What’s going on here?
China and Hong Kong stocks climbed nearly 1% on hopes of a China-US trade agreement, despite a slowdown in China’s service sector.
What does this mean?
Markets got a boost primarily from tech stocks, as robust Asian currencies indicated a move away from dollar assets. Hong Kong’s Hang Seng Index hit a one-month peak, rising 0.6%. Despite a survey showing China’s service activity at a seven-month low, optimism was fueled by discussions of easing trade tensions. This led to stronger local currencies, with the yuan reaching a 1.5-month high and the Hong Kong dollar hitting the upper limits of its range, prompting central bank measures. Western Securities advised moving investments from dollar assets to safe-haven options like gold, and Chinese tech and banking stocks.
Why should I care?
For markets: Trade optimism drives market enthusiasm.

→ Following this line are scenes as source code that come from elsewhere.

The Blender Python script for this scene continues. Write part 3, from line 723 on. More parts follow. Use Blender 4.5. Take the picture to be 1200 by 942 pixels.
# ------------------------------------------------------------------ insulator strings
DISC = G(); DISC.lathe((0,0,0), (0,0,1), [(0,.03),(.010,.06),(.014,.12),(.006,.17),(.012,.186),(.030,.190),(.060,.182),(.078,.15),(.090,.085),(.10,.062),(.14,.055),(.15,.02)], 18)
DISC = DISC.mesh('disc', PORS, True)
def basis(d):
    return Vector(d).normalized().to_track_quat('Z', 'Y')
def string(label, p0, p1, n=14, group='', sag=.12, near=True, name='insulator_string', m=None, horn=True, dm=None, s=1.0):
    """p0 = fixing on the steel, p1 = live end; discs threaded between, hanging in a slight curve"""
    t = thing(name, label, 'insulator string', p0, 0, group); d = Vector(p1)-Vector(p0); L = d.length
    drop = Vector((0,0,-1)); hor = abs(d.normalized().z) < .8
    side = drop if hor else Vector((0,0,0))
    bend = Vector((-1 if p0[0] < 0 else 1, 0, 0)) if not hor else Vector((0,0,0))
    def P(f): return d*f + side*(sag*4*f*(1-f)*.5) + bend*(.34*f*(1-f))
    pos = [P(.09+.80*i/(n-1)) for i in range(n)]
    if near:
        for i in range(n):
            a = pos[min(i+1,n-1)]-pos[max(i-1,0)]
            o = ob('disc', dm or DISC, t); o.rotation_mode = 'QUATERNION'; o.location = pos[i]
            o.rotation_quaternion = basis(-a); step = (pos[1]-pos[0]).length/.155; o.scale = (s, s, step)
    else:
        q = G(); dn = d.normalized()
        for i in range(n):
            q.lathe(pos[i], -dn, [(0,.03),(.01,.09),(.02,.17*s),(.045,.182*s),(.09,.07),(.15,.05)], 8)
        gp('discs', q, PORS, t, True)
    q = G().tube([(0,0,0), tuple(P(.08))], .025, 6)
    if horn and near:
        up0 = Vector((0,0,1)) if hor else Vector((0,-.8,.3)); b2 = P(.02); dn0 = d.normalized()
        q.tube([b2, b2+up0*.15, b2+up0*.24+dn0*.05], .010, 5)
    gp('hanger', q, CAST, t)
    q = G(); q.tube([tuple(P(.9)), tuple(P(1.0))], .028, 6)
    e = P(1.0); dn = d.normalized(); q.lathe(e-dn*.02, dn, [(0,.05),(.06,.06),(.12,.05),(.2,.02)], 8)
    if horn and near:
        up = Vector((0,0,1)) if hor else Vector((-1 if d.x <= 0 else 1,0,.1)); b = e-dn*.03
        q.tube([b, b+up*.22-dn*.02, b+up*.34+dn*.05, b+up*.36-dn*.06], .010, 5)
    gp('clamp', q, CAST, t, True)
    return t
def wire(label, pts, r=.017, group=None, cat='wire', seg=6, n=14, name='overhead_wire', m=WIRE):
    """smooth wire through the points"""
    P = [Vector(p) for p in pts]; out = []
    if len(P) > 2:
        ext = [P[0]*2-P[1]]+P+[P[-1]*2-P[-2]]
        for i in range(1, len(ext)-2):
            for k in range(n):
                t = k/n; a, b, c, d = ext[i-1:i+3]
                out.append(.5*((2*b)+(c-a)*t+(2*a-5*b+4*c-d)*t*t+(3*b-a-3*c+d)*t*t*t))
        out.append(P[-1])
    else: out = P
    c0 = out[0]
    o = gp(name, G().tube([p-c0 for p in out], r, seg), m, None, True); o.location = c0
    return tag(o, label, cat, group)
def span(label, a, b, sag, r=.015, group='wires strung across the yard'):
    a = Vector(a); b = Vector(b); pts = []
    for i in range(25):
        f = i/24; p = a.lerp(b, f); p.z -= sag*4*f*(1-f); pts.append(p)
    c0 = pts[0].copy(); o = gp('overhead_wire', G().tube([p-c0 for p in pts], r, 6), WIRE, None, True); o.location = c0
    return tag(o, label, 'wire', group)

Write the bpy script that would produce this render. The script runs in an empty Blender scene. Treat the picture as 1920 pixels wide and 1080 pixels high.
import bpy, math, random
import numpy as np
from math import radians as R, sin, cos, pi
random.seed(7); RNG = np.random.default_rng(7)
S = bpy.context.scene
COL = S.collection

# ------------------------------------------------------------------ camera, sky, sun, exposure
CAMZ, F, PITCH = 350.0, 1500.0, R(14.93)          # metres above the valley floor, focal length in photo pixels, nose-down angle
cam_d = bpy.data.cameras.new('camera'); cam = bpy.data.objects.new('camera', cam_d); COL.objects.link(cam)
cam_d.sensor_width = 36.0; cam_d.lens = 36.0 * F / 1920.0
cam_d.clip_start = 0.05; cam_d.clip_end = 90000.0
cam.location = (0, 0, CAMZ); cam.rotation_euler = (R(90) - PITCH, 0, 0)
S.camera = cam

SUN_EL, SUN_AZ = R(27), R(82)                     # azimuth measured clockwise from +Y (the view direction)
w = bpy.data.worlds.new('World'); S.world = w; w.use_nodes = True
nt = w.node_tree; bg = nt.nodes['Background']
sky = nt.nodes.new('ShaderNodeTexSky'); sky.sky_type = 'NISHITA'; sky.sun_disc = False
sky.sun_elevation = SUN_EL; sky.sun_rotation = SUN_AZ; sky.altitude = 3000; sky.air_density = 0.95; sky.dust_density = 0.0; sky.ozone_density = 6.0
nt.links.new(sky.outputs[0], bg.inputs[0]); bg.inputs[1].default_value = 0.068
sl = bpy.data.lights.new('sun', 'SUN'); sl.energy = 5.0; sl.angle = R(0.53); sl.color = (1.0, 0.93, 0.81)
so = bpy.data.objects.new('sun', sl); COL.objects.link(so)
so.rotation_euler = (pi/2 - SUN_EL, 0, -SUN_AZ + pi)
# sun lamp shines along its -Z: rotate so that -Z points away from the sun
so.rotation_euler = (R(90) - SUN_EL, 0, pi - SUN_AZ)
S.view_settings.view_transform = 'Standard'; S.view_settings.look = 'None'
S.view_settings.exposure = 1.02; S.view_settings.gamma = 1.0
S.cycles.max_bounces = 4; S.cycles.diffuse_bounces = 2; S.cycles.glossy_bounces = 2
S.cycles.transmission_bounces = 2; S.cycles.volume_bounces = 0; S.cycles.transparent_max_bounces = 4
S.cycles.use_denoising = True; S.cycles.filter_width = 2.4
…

Hopes for favorable trade talks have caused a shift in markets, with investors moving to Asian stocks and currencies. The high-tech sector saw noticeable gains, with the STAR 50 Index up 1.4% and Beijing Stock Exchange 50 Index jumping nearly 3%. Financial and shipping sectors in Hong Kong also thrived, showing broad investor interest.
The bigger picture: Strategic resources take the spotlight.
With ongoing US-China trade talks, China’s rare earth sector index rose over 4%, highlighting its strategic importance. This emphasizes the critical role of natural resources in global economic shifts. Gains in finance, tourism, and shipping sectors reveal the wider opportunities from potential easing of trade tensions.